To pick. Imagine it. To have my choice of the three upstairs rooms (not including the landing). I didn’t have to determine whether it would be best if girls or boys stayed on the landing, who needed to be in the three-person room or the two-person room or the one-or-maybe-two-if-necessary room. I could just pick. I chose the three person room–the room I’m most familiar with.

At many a previous visit, I slept on the short twin bed by the door while Anna and Grace shared the full by the window. Now, I have set myself up on the full bed, just me. The window is open and I know my head will be congested by morning, but for now I don’t care. For now, I’m just enjoying the quiet that isn’t really quiet of the country.

No train whistles, no traffic, no car alarms, no domestic disputes. I can’t make out a single cricket, but the combined music of hundreds forms a pleasing lullaby, begging me to leave behind my city-folk worries and just be a child at Wamma-Wampa’s again.

Alas, in this too, this trip is different. I’m here on break, but not really. I have fifty papers with me to grade, four texts to peruse, and a sheaf of journal articles to review for my thesis proposal. This is a working holiday, and I’ve borrowed my sister’s laptop for the journey.

Which is yet another way that this trip is different. Instead of being unplugged, I’m more “wired” than I ever have been before. With wireless internet throughout the house–I can now blog whenever I please.
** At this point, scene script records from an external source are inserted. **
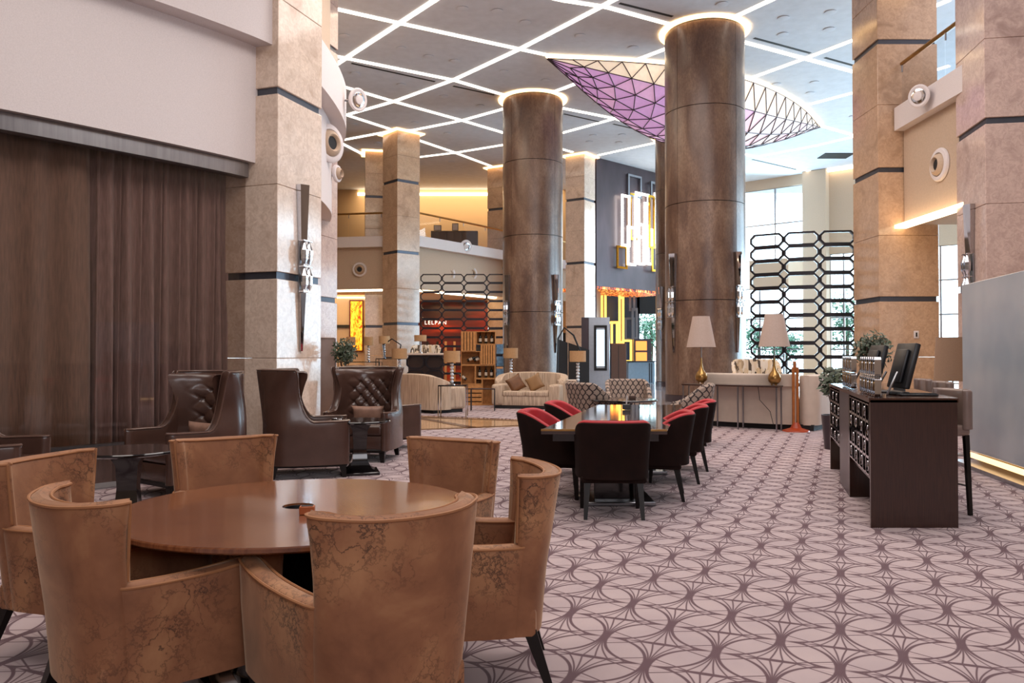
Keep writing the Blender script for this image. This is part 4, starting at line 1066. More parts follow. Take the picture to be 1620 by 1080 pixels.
# ================================================================= LEATHER WING CHAIRS AND PEDESTAL TABLES
def wing_chair(label, loc, rz, pil=True, group='brown leather wing chairs', tall=0.0, mat='leather'):
    t = thing('wing_chair', label, 'chair', loc, rz, group)
    half = [(-0.345, 0.42), (-0.385, 0.25), (-0.40, 0.05), (-0.40, -0.12), (-0.385, -0.26), (-0.32, -0.37), (-0.20, -0.42), (0.0, -0.435)]
    P = dens(mirror(half), 5)
    def zt(x, y):
        if y > 0.06: return 0.62 + 0.02*(y-0.06)
        f = min(1, (0.06-y)/0.30); f = f**1.15; f = f*f*(3-2*f); return 0.62 + (0.56+tall)*f
    def wp(x, y, z):
        f = max(0, z-0.62)/0.55; side = min(1, abs(x)/0.3)**2
        return (x*(1+0.09*f*f - 0.09*math.sin(PI*min(f,1))), y - 0.07*f + 0.17*side*f*f, z)
    m = MB(); ed = padded(m, P, 0.095, 0.15, [zt(x, y) for x, y in P], nz=9); m.warp(wp); mk('shell', m, M[mat], t)
    pp = MB()
    for e in ed: pp.tube(e, 0.007, 6)
    pp.warp(wp); mk('piping', pp, M['welt'], t)
    # tufted inner back
    nu, nz_ = 60, 60; W_, Z0, Z1 = 0.362, 0.44, 1.15+tall; vs = []
    px_, pz_ = 0.078, 0.088
    def depth(x, z):
        s = (z-Z0)/(Z1-Z0); best = 9; r = (z-0.60)/ (pz_/1.0); val = 0.0
        a = x/px_ + (z-0.62)/pz_ ; b2 = x/px_ - (z-0.62)/pz_
        ga = abs(a/2 - round(a/2))*2; gb = abs(b2/2 - round(b2/2))*2    # creases where these vanish
        k = min(1, max(0, (z-0.52)/0.06))*min(1, max(0, (1.05+tall-z)/0.06))*min(1, max(0, (0.31-abs(x))/0.05))
        crease = max(math.exp(-(ga/0.16)**2), math.exp(-(gb/0.16)**2)); but = math.exp(-((ga/0.25)**2 + (gb/0.25)**2))
        return -0.010*crease*k - 0.028*but*k + 0.020*k*math.sqrt(max(ga*gb, 0))
    for j in range(nz_+1):
        z = Z0 + (Z1-Z0)*j/nz_
        for i in range(nu+1):
            u = 2*i/nu-1; x = u*W_; e = 0.07*(1-max(0, (z-Z1+0.08)/0.08)**2)**0.5 if z > Z1-0.08 else 0.07
            y = -0.40 + e + 0.25*abs(u)**4 + depth(x, z)
            vs.append((x, y, z))
    k = nu+1; fs = [(j*k+i, j*k+i+1, (j+1)*k+i+1, (j+1)*k+i) for j in range(nz_) for i in range(nu)]
    m = MB(); m.add(vs, fs); m.warp(wp); mk('tufted_back', m, M[mat], t, smooth=3.2, fix=False)
    bt = MB()
    for j in range(-1, 9):
        for i in range(-4, 5):
            if (i+j) % 2: continue
            x, z = i*px_, 0.62 + j*pz_
            if abs(x) < 0.27 and 0.55 < z < 1.02+tall: bt.lathe([(0.0, 0.0), (0.011, 0.002), (0.009, 0.008), (0, 0.01)], 8, (x, -0.40+0.07+0.25*abs(x/W_)**4-0.045, z))
    bt.warp(wp); mk('buttons', bt, M['welt'], t)
    m = MB(); m.rbox(-0.335, 0.335, -0.34, 0.40, 0.33, 0.47, 0.04, 3); mk('seat_cushion', m, M[mat], t)
    m = MB(); m.rbox(-0.34, 0.34, -0.36, 0.39, 0.16, 0.33, 0.015, 2); mk('seat_base', m, M[mat], t)
    m = MB(); m.rbox(-0.365, 0.365, -0.41, 0.40, 0.12, 0.165, 0.01, 1); mk('plinth', m, M['darkwood_leg'], t)
    for sx in (-1, 1):
        for y in (-0.36, 0.36):
            m = MB(); leg(m, (sx*0.335, y*1.02, 0), (sx*0.325, y*0.97, 0.13), 0.022, 0.036); mk('leg', m, M['darkwood_leg'], t, smooth=0)
    t.scale = (1.06, 1.06, 1.03)
    if pil:
        o = pillow('lumbar_pillow', 0.46, 0.22, 0.13, M['satin'], loc=(0, 0, 0)); fwd = Vector((-math.sin(rz), math.cos(rz)))
        o.location = (loc[0]-fwd.x*0.18, loc[1]-fwd.y*0.18, loc[2]+0.585); o.rotation_euler = (-0.22, 0, rz)
        tag(o, pil, 'pillow', 'satin lumbar pillows')
    return t
FZ = 0.012
wing_chair('tufted leather wing chair in front of the curtains, angled toward the left black table', (-3.28, 8.0, FZ), PI*0.80, 'satin lumbar pillow on the wing chair in front of the curtains')
wing_chair('leather wing chair seen from behind in front of the marble column', (-2.36, 9.2, FZ), -PI*0.42, None)
wing_chair('tufted leather wing chair facing the camera behind the right black pedestal table', (-1.97, 10.55, FZ), PI*0.97, 'satin lumbar pillow on the wing chair facing the camera')
wing_chair('leather wing chair mostly hidden behind the one facing the camera', (-1.95, 11.9, FZ), -PI*0.30, None)
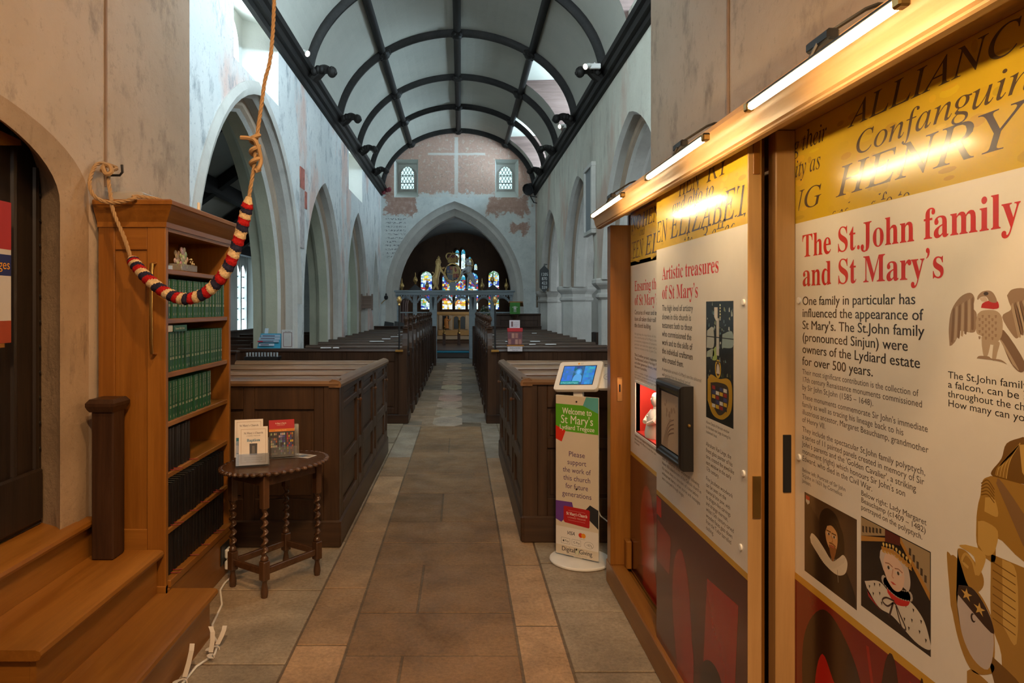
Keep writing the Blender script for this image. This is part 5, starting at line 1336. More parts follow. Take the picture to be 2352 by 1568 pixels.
m = MB(); m.smooth = True; m.ball((cx-.026, cy, zb+.185), (.006, .005, .007), 8, 6); m.ball((cx+.004, cy, zb+.20), (.03, .032, .02), 10, 6); m.build('head_detail', flat('plaster_cast_head', (.70, .66, .6), .6), fg)
# framed picture box on the sliding panel
pf = thing('framed_picture', (.79, 2.6, 1.07), 'black box frame with a faded wall painting hung on the middle printed panel', 'frame')
M_blk = flat('frame_black', (.012, .011, .011), .35)
fx0, fx1, fy0, fy1, fz0, fz1 = .772, .819, 2.45, 2.765, .922, 1.222
m = MB()
def mitre(prof):
    cs = [(fy0, fz0), (fy1, fz0), (fy1, fz1), (fy0, fz1)]; sg = [(1, 1), (-1, 1), (-1, -1), (1, -1)]
    rings = [[(x, cy_+s[0]*o, cz_+s[1]*o) for x, o in prof] for (cy_, cz_), s in zip(cs, sg)]; rings.append(rings[0]); m.loft(rings, caps=False)
mitre([(fx1, 0), (fx0+.012, 0), (fx0+.004, .004), (fx0, .012), (fx0, .022), (fx0+.004, .026), (fx0+.006, .034), (fx0+.010, .038), (fx0+.012, .04), (fx1, .045)])
m.build('frame_moulding', M_blk, pf)
m = MB(); fr = lambda u, v, w: (fx0+.012-w, fy1-.045-u, fz0+.045+v); W_, H_ = fy1-fy0-.09, fz1-fz0-.09
rectp(m, fr, 0, 0, W_, H_, (.40, .30, .21), 0)
for k in range(4): stroke(m, fr, smooth_pts([(.02+.018*k, .0), (.05+.014*k, .05), (.10+.008*k, .10-.012*k), (.16, .12-.016*k)]), .004, (.18, .12, .09), .0006)
for k in range(14): r_ = random.Random(k); ellp(m, fr, r_.uniform(.03, W_-.03), r_.uniform(.06, H_-.03), r_.uniform(.004, .014), r_.uniform(.004, .012), (.30, .21, .15), .0007, 9)
m.build('picture', M_leaf, pf)
m = MB(); m.box((fx0+.0125, fy0+.039, fz0+.044), (fx1, fy1-.039, fz1-.039)); m.build('backing', M_blk, pf)
m = MB(); m.lathe([(.002, 0), (.005, .003), (.006, .008), (.003, .012)], (fx0+.03, fy0-.012, 1.085), 10, 'y'); m.build('catch', M_brass, pf)
# strip lights clipped above the cornice
M_tube = flat('strip_lamp', (1, .93, .80), .5, emis=52, ecol=(1.0, .72, .38))
for k, (ya, yb_) in enumerate(((2.67, 3.28), (1.765, 2.312), (.98, 1.498))):
    lab = ('lit strip light at the far end of the cabinet cornice', 'lit strip light over the middle of the cabinet cornice', 'lit strip light in front of the cornice, nearest the camera')[k]
    XT, ZTb = .62, 1.929
    t = thing('strip_light', (XT, ya, ZTb), lab, 'light', 'strip lights along the cabinet cornice')
    m = MB(); m.smooth = True; m.tube([(XT, ya+.012, ZTb), (XT, yb_-.012, ZTb)], .0075, 8); m.build('lamp_tube', M_tube, t)
    MB().box((XT-.008, ya-.01, ZTb+.006), (XT+.008, yb_+.01, ZTb+.011), .001).build('rail', M_iron, t)
    for y in (ya, yb_): MB().box((XT-.009, y-.010, ZTb-.008), (XT+.009, y+.010, ZTb+.012), .003).build('end_cap', M_brass, t)
    ym = (ya+yb_)/2
    m = MB(); m.smooth = True; m.tube([(XT, ym, ZTb+.01), (XT+.02, ym, ZTb+.05), (.72, ym, 2.03), (.742, ym, 2.0385), (.775, ym, 2.039)], .004, 6); m.build('arm', M_iron, t)
    m = MB(); m.box((XT+.012, ym-.04, ZTb+.034), (XT+.034, ym+.04, ZTb+.054), .004); m.build('driver_box', M_iron, t)

# ================================================================== DONATION KIOSK
KT = Matrix.Translation((.684, 4.106, 0)) @ Matrix.Rotation(math.radians(-35), 4, 'Z')
kk = thing('donation_kiosk', (.684, 4.106, 0), 'white card donation stand with a tablet and printed panel on a round foot', 'kiosk')
m = MB(); m.smooth = True; m.lathe([(.0, .0), (.178, .0), (.182, .004), (.182, .012), (.176, .017), (.0, .017)], (.71, 4.13, .001), 48); m.build('foot', M_wht, kk)
MB(KT).box((-.03, .014, .017), (.03, .04, 1.06), .003).build('post', M_wht, kk)
W2 = .137
pb = MB(KT).box((-W2, .0, .03), (W2, .012, .977), .001).build('panel', M_wht, kk)
m = MB(KT); fr = lambda u, v, w: (u, -w*.3-.0001, v); KC = (.62, .55, .45)
rectp(m, fr, -W2+.001, .031, W2-.001, .976, KC, .0004)
pol(m, fr, [(-W2, .925), (.045, .925), (W2, .885), (W2, .762), (-W2, .765)], (.10, .38, .025), .0007)
pol(m, fr, [(.06, .976), (W2, .976), (W2, .885), (.04, .925)], (.10, .38, .40), .0008)
pol(m, fr, [(-W2, .795), (-.072, .768), (-.098, .70), (-W2, .715)], (.60, .035, .02), .0009)
text(m, 'Welcome to', 0, .868, .036, (.82, .80, .72), width=.188, anchor='c', frame=fr, bold=.004)
text(m, "St Mary's", 0, .812, .048, (.82, .80, .72), width=.208, anchor='c', frame=fr)
text(m, 'Lydiard Tregoze', 0, .776, .026, (.82, .80, .72), width=.224, anchor='c', frame=fr, bold=.003)
for k, (t, wd) in enumerate((('Please', .105), ('support', .122), ('the work of', .180), ('this church', .172), ('for future', .145), ('generations', .188))): text(m, t, 0, .618-.0475*k, .030, (.075, .035, .13), width=wd, anchor='c', frame=fr)
pol(m, fr, [(-W2, .345), (-.03, .348), (-.02, .31), (-.10, .22), (-W2, .235)], (.13, .045, .28), .0006)
pol(m, fr, [(.055, .315), (.085, .348), (W2, .325), (W2, .215), (.08, .26)], (.018, .022, .03), .0006)
pol(m, fr, [(-.085, .315), (-.08, .32), (.078, .318), (.084, .312), (.082, .218), (.076, .212), (-.076, .222), (-.085, .23)], (.42, .015, .02), .001)
text(m, "St Mary's Church", 0, .270, .018, (.85, .8, .75), width=.135, serif=True, anchor='c', frame=fr, lift=.0014); text(m, 'LYDIARD TREGOZE', 0, .252, .008, (.75, .4, .35), width=.115, anchor='c', frame=fr, lift=.0014)
for v in (.297, .240): stroke(m, fr, [(-.055, v), (.055, v)], .0012, (.7, .3, .28), .0013)
rectp(m, fr, -W2+.001, .085, W2-.001, .195, (.72, .69, .66), .0006)
text(m, 'VISA', -.065, .153, .021, (.03, .03, .06), width=.052, frame=fr, shear=.25, bold=.02, lift=.001)
ellp(m, fr, .026, .162, .014, .014, (.62, .04, .015), .001, 20); ellp(m, fr, .044, .162, .014, .014, (.75, .28, .02), .0012, 20); text(m, 'mastercard', .035, .139, .005, (.2, .18, .16), width=.035, anchor='c', frame=fr)
for (u0, t) in ((-.10, 'Pay'), (-.03, 'G Pay')):
    stroke(m, fr, [(u0, .096), (u0+.056, .096), (u0+.056, .13), (u0, .13), (u0, .096)], .0014, (.12, .11, .1), .001); text(m, t, u0+(.05 if t == 'Pay' else .05), .107, .013, (.08, .07, .07), width=.028 if t == 'Pay' else .042, anchor='r', frame=fr, lift=.001)
ellp(m, fr, -.086, .112, .0052, .0058, (.05, .05, .05), .0011, 12); ellp(m, fr, -.083, .120, .0022, .0012, (.05, .05, .05), .0011, 8, rot=.8)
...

But I also have to respond to students’ e-mails, input grades on blackboard, and maybe get some research in.

I’m already weighed down with the tasks I have for this weekeng; but I’m wishing, longing, hoping for something beside. I’m hoping that I can take a moment, just a brief breather, to enjoy some sort of holiday. I’m hoping to just once lose sight of all that must be done and spend some time just being.

As life grows busier, it becomes harder and harder to find that place. But if that place can be found, I’m pretty sure, I’ll find it at Wamma-Wampa’s.